:: Stated task ::
Begin with the line that contains "Build this scene" and end with the line that contains "scene.camera = cam": copy that span of lines exactly, and nothing outside it.

:: Stored data ::
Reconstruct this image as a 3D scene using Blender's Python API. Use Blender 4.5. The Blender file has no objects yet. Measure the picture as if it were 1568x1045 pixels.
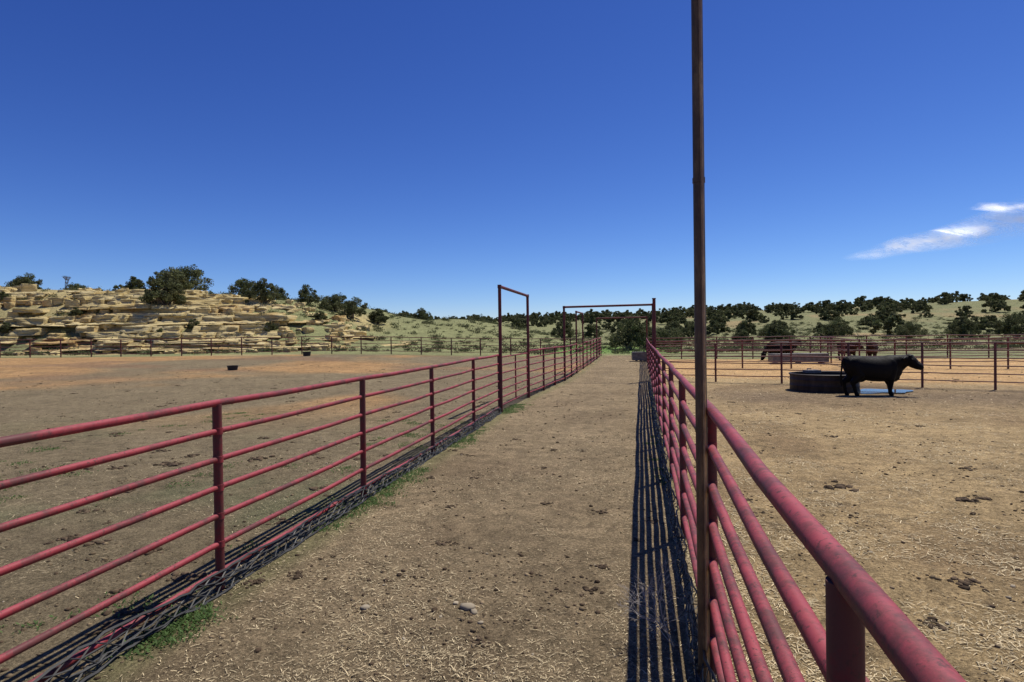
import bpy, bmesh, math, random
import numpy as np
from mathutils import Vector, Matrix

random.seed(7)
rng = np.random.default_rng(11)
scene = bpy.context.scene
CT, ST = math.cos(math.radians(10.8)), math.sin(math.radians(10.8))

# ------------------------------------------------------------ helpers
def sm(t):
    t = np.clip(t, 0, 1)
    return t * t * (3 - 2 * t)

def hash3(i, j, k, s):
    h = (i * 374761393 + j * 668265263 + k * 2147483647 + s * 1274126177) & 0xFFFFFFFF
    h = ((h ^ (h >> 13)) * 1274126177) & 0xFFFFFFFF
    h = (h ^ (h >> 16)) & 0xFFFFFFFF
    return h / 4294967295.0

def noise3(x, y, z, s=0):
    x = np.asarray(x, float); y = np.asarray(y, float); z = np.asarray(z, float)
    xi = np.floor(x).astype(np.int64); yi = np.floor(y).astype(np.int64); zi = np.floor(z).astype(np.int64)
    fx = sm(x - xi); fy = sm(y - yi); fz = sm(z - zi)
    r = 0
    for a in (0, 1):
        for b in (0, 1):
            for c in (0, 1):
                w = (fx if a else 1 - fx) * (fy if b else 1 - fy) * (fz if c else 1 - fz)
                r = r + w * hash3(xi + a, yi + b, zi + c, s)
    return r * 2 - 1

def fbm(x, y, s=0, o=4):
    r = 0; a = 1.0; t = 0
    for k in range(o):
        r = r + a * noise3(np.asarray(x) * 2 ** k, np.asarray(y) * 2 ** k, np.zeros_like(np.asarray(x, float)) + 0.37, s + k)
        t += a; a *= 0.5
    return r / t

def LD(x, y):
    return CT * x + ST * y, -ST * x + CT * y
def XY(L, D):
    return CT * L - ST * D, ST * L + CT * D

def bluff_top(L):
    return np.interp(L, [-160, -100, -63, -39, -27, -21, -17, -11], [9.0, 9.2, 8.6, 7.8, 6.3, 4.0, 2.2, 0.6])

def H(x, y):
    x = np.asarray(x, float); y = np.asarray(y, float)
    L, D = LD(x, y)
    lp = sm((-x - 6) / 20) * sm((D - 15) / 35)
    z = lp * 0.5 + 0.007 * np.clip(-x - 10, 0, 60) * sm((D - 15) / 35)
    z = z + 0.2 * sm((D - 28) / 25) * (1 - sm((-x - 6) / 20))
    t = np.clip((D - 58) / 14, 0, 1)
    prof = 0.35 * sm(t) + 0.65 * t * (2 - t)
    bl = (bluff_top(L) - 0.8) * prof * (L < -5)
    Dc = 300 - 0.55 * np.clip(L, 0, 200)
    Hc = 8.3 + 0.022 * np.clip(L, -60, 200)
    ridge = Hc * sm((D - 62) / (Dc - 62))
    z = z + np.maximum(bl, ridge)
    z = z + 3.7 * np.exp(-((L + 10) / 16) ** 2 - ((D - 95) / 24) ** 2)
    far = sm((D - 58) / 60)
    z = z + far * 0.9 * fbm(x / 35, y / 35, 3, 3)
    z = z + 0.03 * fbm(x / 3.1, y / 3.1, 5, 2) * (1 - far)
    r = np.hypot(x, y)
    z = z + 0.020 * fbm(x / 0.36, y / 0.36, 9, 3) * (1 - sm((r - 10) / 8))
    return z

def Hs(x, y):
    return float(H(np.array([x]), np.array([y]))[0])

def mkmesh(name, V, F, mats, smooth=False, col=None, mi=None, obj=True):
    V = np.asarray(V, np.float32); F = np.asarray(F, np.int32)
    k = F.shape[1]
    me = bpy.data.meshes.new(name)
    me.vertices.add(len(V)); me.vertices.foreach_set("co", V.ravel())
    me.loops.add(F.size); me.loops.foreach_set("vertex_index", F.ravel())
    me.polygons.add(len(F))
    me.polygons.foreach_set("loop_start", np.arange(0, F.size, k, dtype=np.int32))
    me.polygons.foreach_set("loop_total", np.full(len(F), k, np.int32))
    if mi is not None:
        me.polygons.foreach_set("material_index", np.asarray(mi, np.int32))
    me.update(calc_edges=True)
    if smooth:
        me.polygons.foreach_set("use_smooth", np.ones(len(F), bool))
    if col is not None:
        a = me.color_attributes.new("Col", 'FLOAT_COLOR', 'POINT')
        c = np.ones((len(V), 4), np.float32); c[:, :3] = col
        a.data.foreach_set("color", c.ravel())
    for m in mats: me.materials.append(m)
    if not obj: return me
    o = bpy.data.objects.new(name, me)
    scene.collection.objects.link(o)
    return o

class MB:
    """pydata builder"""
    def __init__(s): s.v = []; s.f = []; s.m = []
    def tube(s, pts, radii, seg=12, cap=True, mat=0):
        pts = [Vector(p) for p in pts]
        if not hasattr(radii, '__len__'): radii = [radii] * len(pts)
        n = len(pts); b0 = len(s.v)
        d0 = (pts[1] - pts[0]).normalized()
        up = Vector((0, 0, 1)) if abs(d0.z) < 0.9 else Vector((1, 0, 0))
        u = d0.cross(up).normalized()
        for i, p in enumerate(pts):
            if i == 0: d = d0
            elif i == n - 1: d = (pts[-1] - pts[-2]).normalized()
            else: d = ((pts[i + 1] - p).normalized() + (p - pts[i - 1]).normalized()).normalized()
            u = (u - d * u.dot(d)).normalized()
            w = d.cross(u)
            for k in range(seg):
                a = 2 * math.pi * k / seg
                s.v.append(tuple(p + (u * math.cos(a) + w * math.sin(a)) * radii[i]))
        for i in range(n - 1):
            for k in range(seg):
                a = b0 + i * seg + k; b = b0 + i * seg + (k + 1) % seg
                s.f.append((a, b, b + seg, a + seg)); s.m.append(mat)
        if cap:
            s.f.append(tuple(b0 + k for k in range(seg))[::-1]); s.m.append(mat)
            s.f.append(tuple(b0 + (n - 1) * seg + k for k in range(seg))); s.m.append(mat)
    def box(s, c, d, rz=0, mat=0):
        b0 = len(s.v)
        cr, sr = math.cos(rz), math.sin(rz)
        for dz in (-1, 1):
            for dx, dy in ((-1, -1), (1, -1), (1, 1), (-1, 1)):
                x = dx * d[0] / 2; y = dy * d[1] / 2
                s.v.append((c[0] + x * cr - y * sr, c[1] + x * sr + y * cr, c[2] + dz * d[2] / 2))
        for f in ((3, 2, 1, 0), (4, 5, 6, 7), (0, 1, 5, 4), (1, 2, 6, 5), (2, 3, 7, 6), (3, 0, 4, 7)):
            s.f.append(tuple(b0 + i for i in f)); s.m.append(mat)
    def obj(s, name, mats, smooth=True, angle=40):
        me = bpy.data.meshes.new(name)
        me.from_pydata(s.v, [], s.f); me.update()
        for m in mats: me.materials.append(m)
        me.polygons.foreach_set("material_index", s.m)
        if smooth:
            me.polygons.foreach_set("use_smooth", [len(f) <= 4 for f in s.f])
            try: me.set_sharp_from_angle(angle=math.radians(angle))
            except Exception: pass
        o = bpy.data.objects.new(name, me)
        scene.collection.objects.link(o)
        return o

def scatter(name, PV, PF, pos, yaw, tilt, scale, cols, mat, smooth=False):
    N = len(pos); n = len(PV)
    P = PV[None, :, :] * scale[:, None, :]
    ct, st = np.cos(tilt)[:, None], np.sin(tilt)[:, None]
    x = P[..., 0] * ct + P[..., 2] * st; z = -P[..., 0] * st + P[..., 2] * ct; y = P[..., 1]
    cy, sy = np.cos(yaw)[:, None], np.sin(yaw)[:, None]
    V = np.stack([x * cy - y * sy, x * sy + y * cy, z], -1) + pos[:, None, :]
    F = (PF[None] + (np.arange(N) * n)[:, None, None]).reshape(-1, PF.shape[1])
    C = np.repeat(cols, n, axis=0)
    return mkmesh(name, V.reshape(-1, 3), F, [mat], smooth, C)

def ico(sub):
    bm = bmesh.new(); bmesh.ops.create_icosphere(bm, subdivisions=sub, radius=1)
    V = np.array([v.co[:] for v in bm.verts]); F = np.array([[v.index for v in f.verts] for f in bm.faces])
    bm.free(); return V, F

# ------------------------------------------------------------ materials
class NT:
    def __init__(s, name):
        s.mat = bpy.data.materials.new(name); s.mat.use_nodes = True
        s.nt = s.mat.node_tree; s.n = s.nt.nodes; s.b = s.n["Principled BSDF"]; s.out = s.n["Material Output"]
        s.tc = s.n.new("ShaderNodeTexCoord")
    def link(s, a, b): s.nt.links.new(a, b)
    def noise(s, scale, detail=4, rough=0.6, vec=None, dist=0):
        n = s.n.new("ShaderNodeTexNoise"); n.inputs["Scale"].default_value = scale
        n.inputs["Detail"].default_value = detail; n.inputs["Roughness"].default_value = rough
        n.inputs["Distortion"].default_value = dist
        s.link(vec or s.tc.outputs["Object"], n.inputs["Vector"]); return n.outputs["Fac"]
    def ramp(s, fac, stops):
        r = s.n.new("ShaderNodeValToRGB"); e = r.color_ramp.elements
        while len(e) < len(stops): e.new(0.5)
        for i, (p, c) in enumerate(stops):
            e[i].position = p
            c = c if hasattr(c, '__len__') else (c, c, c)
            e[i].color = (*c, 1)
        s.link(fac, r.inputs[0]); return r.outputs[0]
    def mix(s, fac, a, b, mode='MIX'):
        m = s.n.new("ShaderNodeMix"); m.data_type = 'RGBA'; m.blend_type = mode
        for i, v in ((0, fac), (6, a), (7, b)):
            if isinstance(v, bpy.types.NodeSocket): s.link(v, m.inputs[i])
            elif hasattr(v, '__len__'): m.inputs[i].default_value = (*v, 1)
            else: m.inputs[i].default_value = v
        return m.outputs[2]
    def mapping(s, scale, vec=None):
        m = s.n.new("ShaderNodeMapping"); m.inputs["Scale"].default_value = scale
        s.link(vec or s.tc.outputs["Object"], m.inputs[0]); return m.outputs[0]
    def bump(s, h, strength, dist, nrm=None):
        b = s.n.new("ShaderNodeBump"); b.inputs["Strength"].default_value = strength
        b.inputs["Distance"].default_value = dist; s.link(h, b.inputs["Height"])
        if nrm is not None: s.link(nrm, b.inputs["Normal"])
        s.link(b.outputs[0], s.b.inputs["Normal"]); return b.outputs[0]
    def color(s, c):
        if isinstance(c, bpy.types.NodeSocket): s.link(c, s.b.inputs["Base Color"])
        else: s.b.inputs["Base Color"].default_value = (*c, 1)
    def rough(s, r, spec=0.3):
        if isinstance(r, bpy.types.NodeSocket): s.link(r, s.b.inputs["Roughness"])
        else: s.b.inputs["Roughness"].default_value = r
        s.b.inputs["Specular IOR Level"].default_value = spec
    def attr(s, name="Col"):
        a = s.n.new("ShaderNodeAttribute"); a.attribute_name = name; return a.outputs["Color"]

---

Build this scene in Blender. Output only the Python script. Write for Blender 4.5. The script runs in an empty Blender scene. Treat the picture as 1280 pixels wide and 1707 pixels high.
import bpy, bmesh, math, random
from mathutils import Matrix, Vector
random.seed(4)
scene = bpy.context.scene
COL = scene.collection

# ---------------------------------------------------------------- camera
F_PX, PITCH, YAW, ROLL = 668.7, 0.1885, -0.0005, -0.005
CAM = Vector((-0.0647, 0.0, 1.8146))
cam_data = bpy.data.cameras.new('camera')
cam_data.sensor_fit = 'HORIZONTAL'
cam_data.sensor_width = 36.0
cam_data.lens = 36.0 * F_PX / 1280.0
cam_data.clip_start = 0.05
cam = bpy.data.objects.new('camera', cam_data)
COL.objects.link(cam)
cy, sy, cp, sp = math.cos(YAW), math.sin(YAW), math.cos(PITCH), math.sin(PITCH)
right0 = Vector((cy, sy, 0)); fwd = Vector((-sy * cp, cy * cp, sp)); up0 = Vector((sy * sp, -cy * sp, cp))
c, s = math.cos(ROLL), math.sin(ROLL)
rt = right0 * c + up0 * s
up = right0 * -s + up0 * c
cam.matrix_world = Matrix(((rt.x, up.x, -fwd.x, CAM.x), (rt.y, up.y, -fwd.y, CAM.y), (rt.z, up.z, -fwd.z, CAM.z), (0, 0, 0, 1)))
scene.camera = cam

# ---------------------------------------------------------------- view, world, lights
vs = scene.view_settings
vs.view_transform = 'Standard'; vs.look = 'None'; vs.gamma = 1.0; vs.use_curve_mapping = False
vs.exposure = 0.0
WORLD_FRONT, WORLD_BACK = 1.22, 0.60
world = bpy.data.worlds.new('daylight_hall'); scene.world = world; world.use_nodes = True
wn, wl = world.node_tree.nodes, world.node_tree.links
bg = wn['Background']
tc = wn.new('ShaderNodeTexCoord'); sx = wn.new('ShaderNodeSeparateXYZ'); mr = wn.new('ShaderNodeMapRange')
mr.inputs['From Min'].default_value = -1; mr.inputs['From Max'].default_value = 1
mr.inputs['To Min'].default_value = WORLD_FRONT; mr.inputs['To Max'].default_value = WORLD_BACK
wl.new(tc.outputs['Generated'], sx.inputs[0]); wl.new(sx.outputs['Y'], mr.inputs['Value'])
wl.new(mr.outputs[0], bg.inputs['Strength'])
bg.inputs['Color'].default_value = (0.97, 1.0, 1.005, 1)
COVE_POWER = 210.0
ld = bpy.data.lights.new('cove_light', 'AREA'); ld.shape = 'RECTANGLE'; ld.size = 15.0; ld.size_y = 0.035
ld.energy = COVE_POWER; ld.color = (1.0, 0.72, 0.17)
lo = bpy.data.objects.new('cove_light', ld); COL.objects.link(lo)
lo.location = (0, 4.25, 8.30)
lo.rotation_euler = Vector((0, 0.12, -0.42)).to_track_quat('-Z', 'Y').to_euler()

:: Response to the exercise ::
Build this scene in Blender. Output only the Python script. Write for Blender 4.5. The script runs in an empty Blender scene. Treat the picture as 1280 pixels wide and 1707 pixels high.
import bpy, bmesh, math, random
from mathutils import Matrix, Vector
random.seed(4)
scene = bpy.context.scene
COL = scene.collection

# ---------------------------------------------------------------- camera
F_PX, PITCH, YAW, ROLL = 668.7, 0.1885, -0.0005, -0.005
CAM = Vector((-0.0647, 0.0, 1.8146))
cam_data = bpy.data.cameras.new('camera')
cam_data.sensor_fit = 'HORIZONTAL'
cam_data.sensor_width = 36.0
cam_data.lens = 36.0 * F_PX / 1280.0
cam_data.clip_start = 0.05
cam = bpy.data.objects.new('camera', cam_data)
COL.objects.link(cam)
cy, sy, cp, sp = math.cos(YAW), math.sin(YAW), math.cos(PITCH), math.sin(PITCH)
right0 = Vector((cy, sy, 0)); fwd = Vector((-sy * cp, cy * cp, sp)); up0 = Vector((sy * sp, -cy * sp, cp))
c, s = math.cos(ROLL), math.sin(ROLL)
rt = right0 * c + up0 * s
up = right0 * -s + up0 * c
cam.matrix_world = Matrix(((rt.x, up.x, -fwd.x, CAM.x), (rt.y, up.y, -fwd.y, CAM.y), (rt.z, up.z, -fwd.z, CAM.z), (0, 0, 0, 1)))
scene.camera = cam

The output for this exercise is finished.